Date Posted: 2004-06-17

RAYONG, Thailand — A group of 36 US service members took a break from their military training here last month to visit the Thai children of the Eastern Child Welfare Protection Institution.

More than 4,000 Okinawa-based Marines were in Thailand last month for Exercise Cobra Gold ’04, the largest exercise involving U.S. forces in the Asia-Pacific region. Cobra Gold is an annual joint-combined exercise designed to improve the combat readiness of U.S., Thailand, Singapore, Mongolian, and Philippines armed forces, as well as provide humanitarian assistance.

The Eastern Child Welfare Protection Institution provides welfare assistance and protection for boys and girls ages 7-18 who are orphaned, lost, vagrant, misbehaved or left by guardians who are unable to care for them.

Although the language barrier made communication difficult, it did not prevent them from serving ice cream, slapping “high-fives” and playing football with the children.

“They are comfortable with us,” said Lance Cpl. Joseph Morris, Headquarters Battalion, 3rd Marine Division. “The best part is playing with the kids and seeing how they react to us.”

According to Lt. j.g. G. Allen Fleming, Combat Logistics Battalion-70’s chaplain, the visit was an opportunity for the Thais and U.S. service members to experience one another’s culture.

“When you interact with the kids they enjoy it,” said Fleming. “There is a sense of satisfaction from the Marines as they have a great experience and see a different aspect of life.”

For one Brownsville, Texas, native, the experience really hit home.

“I grew up like this, poor and with little money,” said Lance Cpl.

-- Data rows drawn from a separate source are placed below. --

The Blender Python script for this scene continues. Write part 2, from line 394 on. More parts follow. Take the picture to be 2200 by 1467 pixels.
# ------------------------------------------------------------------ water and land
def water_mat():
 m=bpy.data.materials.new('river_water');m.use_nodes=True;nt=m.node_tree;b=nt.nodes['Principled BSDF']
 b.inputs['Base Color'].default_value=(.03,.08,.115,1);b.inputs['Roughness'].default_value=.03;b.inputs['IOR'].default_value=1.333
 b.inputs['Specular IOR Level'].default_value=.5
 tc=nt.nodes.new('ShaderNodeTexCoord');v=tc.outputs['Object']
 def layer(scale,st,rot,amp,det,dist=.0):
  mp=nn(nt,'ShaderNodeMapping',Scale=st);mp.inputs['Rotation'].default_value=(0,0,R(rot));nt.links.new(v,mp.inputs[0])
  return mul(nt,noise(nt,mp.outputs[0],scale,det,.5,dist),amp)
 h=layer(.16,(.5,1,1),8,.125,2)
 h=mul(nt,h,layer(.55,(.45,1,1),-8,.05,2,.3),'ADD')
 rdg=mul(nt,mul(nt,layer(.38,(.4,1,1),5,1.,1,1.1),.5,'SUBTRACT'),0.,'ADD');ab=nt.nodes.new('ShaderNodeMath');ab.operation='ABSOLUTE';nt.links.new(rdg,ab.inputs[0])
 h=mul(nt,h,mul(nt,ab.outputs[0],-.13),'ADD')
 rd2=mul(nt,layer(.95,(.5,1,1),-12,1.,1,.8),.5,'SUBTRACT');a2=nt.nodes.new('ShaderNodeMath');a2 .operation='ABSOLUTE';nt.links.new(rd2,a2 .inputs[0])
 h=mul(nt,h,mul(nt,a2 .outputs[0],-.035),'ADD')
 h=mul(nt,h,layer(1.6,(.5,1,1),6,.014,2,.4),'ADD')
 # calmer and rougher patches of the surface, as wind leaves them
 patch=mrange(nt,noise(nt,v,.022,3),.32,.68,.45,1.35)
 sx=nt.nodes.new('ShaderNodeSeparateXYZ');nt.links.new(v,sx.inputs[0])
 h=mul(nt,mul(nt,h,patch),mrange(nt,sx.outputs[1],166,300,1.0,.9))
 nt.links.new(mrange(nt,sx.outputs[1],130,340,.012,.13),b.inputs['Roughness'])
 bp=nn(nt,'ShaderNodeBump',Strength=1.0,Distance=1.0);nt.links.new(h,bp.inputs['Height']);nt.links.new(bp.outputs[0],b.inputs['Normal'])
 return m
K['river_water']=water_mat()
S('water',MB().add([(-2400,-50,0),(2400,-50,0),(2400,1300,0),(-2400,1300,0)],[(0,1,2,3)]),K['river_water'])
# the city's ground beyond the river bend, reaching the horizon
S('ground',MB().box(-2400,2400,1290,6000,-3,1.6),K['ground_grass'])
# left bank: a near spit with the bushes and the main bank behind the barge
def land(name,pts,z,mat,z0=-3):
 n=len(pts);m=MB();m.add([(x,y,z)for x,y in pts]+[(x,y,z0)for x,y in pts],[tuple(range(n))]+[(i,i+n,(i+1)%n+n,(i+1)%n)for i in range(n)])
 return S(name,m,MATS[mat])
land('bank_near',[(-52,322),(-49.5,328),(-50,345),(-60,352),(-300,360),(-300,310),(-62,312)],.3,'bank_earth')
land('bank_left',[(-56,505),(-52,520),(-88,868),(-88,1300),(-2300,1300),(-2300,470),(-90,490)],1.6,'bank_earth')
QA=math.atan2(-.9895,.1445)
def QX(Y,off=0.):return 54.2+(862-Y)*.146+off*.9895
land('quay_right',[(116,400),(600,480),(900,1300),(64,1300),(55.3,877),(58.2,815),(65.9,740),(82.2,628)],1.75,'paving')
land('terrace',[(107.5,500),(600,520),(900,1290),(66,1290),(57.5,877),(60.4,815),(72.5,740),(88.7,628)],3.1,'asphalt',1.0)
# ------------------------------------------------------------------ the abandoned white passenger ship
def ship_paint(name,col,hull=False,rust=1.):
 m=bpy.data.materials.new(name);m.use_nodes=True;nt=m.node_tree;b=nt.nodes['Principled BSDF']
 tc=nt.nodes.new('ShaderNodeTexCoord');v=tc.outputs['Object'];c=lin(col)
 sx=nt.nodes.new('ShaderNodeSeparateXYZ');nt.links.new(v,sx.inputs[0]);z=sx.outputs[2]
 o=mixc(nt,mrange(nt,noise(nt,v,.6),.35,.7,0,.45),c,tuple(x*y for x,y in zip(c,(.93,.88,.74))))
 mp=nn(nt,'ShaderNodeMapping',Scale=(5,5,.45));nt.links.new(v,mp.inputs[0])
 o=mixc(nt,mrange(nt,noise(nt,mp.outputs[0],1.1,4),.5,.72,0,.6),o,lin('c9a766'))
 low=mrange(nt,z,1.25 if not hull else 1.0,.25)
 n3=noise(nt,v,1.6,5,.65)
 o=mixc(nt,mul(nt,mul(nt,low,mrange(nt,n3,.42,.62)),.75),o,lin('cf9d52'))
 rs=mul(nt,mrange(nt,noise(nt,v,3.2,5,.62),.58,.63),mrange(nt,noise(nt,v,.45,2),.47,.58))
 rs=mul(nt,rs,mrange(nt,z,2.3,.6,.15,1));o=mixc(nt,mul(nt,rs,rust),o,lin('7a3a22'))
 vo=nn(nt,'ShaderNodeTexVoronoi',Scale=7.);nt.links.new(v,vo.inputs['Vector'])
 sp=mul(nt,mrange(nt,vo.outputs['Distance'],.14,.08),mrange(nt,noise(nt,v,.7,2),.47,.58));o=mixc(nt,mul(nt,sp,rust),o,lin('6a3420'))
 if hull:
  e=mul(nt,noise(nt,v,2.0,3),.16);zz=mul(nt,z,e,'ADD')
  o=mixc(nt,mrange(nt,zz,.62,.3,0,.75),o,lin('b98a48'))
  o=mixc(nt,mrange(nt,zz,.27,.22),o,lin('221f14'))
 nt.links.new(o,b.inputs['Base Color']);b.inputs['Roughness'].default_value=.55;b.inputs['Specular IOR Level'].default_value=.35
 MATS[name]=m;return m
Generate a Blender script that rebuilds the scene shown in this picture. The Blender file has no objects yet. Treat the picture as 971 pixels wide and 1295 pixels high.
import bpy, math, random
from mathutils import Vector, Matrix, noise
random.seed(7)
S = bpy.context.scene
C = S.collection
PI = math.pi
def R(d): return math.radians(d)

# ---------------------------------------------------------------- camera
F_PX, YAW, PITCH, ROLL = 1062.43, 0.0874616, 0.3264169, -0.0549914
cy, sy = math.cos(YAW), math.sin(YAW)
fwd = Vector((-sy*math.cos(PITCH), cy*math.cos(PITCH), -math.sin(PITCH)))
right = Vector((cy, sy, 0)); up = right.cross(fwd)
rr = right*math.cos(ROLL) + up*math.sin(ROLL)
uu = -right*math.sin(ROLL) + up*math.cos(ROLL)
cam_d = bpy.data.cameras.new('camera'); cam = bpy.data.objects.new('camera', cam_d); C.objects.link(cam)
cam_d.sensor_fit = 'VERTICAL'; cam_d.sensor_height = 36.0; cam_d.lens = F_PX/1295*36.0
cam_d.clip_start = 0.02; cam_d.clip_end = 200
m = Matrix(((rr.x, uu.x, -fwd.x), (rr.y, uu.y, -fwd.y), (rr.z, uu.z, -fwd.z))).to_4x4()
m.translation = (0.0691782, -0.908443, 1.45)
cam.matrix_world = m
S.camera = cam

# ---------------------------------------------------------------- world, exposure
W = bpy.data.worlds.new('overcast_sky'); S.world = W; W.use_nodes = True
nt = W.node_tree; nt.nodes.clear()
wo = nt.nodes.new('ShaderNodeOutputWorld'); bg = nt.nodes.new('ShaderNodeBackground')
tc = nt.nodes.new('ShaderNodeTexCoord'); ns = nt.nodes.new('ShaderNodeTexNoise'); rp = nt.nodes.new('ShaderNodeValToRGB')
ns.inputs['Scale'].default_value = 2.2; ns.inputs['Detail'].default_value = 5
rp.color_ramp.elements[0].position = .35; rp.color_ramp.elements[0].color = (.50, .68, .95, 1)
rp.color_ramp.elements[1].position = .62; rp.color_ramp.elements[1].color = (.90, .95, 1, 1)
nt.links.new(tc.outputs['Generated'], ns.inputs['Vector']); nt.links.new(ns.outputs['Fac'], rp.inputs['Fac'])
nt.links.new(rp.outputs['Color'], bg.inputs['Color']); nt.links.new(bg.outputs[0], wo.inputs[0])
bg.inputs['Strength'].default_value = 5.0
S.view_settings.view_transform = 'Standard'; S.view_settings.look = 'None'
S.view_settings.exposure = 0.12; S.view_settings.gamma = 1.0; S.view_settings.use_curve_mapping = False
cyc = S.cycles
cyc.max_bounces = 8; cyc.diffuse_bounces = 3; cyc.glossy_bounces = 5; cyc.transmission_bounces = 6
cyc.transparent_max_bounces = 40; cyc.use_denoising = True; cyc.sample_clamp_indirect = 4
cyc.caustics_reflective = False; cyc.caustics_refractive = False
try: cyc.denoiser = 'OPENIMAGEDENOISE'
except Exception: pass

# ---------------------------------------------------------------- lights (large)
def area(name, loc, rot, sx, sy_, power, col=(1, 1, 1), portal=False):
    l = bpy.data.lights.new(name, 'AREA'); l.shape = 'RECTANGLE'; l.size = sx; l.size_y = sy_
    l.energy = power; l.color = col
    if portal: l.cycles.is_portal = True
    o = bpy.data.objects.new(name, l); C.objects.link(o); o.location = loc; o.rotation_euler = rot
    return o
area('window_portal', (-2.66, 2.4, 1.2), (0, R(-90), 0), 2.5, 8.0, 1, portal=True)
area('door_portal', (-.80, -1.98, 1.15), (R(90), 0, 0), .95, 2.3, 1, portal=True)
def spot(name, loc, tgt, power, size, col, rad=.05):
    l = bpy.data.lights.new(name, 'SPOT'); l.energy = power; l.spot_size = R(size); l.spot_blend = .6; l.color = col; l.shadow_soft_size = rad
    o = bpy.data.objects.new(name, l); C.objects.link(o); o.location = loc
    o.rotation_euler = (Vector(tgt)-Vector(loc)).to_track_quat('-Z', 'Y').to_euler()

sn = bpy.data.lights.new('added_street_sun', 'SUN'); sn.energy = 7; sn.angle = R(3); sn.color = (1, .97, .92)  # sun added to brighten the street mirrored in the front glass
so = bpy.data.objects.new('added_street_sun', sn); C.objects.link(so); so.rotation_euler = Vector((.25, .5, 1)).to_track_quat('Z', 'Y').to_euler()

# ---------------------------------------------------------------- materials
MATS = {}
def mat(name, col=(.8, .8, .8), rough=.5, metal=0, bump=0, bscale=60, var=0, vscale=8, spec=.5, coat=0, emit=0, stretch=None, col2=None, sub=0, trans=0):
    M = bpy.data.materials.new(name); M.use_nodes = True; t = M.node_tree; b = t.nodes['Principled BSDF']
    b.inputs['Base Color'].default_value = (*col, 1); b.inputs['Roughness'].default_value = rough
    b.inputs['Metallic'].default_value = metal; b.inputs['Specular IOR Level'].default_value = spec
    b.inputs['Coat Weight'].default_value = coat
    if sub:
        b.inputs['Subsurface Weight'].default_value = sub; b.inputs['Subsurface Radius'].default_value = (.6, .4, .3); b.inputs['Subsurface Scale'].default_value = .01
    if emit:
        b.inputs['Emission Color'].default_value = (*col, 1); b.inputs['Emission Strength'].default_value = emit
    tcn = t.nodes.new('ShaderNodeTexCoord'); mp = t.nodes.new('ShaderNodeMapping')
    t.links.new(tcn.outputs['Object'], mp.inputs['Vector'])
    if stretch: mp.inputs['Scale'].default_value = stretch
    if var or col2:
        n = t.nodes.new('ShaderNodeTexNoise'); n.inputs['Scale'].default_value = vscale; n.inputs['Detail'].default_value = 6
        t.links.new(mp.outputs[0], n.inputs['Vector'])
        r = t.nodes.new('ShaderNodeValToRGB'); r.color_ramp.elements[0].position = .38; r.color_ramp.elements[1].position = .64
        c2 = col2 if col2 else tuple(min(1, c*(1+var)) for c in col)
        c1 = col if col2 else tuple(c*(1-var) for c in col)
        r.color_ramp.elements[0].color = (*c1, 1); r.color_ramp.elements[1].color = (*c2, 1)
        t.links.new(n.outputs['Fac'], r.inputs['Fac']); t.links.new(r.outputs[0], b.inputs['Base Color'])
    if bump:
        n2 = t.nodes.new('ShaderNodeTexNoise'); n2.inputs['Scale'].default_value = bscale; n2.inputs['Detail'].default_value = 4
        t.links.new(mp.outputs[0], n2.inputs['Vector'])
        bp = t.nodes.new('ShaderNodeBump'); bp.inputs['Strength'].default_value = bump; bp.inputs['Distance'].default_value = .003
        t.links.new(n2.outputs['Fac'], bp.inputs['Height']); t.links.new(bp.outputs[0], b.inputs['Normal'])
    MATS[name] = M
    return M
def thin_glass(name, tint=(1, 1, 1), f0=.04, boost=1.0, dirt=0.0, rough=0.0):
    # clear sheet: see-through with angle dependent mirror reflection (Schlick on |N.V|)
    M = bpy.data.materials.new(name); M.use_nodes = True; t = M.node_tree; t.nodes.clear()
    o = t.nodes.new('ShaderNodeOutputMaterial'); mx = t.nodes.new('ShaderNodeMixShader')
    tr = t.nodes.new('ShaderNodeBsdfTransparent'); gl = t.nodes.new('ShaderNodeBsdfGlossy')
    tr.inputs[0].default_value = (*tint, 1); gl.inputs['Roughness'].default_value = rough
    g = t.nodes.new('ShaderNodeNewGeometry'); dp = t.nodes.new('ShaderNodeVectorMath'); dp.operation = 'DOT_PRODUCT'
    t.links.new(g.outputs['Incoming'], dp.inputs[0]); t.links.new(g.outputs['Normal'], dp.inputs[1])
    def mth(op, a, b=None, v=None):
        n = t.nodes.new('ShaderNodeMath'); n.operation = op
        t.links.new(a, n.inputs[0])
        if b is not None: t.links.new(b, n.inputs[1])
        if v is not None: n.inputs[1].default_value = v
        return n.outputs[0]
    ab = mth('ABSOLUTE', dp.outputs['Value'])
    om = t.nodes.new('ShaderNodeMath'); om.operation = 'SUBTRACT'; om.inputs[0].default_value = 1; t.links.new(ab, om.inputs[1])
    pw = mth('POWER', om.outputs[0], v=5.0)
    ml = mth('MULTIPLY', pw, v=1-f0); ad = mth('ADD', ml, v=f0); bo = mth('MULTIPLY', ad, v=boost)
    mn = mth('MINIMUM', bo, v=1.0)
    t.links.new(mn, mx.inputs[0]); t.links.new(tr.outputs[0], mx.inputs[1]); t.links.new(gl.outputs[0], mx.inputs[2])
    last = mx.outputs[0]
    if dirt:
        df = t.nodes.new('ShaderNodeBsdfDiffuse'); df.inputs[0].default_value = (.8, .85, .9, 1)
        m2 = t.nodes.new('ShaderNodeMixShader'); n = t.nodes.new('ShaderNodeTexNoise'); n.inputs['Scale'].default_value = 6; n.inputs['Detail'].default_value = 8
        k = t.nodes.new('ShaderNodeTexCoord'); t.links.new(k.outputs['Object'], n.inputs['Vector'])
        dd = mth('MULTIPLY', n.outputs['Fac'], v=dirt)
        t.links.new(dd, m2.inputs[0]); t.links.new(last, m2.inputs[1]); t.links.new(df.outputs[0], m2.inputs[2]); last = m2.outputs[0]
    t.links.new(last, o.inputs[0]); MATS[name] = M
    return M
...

Jesus Garza Jr., Headquarters Battalion, 3rd Marine Division.

As the visit drew to a close and the vans pulled into the playground to pick up the service members, hand shakes and smiles gave the impression this would not be the last time the children would see their new friends.

“My students like and enjoy the Marines and sailors,” said institution social worker Kwan Kitdamrongkul, who has arranged three service member visits this year. “They are happy and we are thankful for everything they do for the center.”